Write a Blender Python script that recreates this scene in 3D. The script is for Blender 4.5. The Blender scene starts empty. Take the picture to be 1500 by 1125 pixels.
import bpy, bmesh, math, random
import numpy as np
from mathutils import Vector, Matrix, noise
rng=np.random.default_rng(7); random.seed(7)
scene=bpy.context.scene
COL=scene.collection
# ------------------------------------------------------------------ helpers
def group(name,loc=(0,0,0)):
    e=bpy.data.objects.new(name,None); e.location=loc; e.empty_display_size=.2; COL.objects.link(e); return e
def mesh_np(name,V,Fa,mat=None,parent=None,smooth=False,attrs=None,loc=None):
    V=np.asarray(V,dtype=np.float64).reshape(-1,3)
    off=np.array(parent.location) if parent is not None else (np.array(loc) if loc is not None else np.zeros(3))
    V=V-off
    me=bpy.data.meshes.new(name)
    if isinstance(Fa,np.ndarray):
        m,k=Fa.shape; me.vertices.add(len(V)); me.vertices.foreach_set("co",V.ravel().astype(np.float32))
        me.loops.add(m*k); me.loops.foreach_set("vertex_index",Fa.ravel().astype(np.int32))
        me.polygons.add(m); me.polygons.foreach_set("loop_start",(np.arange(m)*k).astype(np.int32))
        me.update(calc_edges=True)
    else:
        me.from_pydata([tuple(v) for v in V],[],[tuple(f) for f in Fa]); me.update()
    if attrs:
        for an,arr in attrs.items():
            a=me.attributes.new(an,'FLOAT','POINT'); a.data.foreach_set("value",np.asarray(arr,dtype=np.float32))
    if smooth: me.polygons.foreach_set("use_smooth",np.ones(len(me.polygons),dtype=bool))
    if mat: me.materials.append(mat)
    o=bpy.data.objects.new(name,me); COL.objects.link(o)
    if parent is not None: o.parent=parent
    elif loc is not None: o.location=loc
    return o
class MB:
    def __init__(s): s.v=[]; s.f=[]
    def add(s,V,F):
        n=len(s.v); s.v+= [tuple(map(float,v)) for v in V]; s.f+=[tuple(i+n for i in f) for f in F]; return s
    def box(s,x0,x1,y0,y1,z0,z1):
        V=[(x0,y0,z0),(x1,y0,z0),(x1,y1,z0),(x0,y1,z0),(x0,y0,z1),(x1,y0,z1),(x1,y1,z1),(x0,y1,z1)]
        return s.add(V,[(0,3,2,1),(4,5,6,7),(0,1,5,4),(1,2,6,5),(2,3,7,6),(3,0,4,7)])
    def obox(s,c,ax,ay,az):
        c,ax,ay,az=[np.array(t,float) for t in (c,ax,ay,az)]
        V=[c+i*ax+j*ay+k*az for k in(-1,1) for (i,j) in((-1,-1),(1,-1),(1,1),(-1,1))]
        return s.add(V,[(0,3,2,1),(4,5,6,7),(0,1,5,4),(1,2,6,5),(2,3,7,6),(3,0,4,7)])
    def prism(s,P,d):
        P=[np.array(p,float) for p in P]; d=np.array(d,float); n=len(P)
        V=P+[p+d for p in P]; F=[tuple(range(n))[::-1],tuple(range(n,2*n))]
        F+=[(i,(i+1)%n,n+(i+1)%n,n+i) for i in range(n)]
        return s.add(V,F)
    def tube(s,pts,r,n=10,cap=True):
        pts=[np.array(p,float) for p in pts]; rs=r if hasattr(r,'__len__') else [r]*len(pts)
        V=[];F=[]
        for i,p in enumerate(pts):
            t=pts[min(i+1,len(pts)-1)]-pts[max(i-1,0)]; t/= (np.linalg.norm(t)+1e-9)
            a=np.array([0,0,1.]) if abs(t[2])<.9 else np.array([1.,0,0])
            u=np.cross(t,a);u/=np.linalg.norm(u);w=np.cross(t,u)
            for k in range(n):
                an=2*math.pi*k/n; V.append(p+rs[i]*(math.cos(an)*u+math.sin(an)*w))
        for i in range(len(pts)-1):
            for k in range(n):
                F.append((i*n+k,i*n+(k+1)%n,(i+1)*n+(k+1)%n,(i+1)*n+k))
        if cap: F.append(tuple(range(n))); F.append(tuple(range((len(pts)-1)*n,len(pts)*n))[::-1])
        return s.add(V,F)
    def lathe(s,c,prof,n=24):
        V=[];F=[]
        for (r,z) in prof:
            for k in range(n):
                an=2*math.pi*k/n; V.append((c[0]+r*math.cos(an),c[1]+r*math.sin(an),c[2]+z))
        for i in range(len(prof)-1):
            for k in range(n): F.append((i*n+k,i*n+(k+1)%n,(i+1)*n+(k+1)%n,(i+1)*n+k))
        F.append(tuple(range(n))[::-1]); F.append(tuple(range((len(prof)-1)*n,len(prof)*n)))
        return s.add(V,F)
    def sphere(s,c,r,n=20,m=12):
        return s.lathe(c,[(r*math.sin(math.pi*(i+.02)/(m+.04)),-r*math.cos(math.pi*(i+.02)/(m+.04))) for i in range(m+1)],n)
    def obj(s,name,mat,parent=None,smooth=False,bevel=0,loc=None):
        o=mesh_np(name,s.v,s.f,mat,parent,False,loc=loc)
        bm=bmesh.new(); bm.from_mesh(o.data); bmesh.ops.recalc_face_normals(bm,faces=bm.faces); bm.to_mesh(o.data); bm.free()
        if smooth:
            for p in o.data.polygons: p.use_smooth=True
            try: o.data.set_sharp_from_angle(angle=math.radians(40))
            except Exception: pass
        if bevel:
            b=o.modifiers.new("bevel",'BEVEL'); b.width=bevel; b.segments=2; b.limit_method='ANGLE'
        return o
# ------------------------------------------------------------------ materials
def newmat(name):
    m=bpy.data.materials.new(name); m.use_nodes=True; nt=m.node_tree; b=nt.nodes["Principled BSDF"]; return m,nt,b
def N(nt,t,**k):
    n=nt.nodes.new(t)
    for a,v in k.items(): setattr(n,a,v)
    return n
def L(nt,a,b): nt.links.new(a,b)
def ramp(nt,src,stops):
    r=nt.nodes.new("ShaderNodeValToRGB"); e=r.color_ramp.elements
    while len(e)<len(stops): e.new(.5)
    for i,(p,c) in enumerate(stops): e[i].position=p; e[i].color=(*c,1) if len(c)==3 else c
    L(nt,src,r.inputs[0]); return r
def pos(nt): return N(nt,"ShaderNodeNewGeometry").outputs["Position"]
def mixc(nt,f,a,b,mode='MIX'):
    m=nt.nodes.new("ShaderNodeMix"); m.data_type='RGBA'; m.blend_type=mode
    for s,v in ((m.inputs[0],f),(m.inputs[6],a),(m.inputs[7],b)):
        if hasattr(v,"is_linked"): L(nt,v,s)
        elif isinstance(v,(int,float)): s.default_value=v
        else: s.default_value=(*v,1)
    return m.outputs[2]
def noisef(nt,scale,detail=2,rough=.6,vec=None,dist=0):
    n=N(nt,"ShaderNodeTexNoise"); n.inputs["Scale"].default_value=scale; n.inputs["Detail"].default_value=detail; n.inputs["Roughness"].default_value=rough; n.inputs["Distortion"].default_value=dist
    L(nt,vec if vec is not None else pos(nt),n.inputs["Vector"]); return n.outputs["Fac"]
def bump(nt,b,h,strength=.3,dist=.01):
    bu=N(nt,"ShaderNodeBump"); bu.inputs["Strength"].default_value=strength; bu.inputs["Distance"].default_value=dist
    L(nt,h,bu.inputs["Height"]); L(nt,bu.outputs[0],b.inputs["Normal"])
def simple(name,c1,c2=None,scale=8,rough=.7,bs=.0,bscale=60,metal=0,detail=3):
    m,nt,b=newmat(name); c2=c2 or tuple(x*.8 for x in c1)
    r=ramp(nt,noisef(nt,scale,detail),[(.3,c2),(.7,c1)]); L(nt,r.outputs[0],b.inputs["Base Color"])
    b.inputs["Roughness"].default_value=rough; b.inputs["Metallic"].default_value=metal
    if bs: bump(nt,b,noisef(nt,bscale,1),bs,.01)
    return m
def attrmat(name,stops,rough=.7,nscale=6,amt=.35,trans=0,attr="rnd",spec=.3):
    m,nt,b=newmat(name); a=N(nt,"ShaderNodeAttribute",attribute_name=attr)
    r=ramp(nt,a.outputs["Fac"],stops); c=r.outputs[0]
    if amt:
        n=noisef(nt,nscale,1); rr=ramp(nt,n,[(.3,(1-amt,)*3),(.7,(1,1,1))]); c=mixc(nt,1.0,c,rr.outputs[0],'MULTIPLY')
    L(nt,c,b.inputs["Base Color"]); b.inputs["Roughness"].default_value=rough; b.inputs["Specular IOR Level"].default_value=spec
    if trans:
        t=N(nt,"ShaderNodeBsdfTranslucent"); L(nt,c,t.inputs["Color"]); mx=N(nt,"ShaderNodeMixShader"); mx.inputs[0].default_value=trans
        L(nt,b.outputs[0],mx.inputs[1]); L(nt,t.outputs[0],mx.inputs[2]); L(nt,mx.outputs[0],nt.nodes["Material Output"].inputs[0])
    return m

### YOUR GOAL
Select and copy each line from the data that includes the word "scene".

### IN RESPONSE
Write a Blender Python script that recreates this scene in 3D. The script is for Blender 4.5. The Blender scene starts empty. Take the picture to be 1500 by 1125 pixels.
scene=bpy.context.scene
COL=scene.collection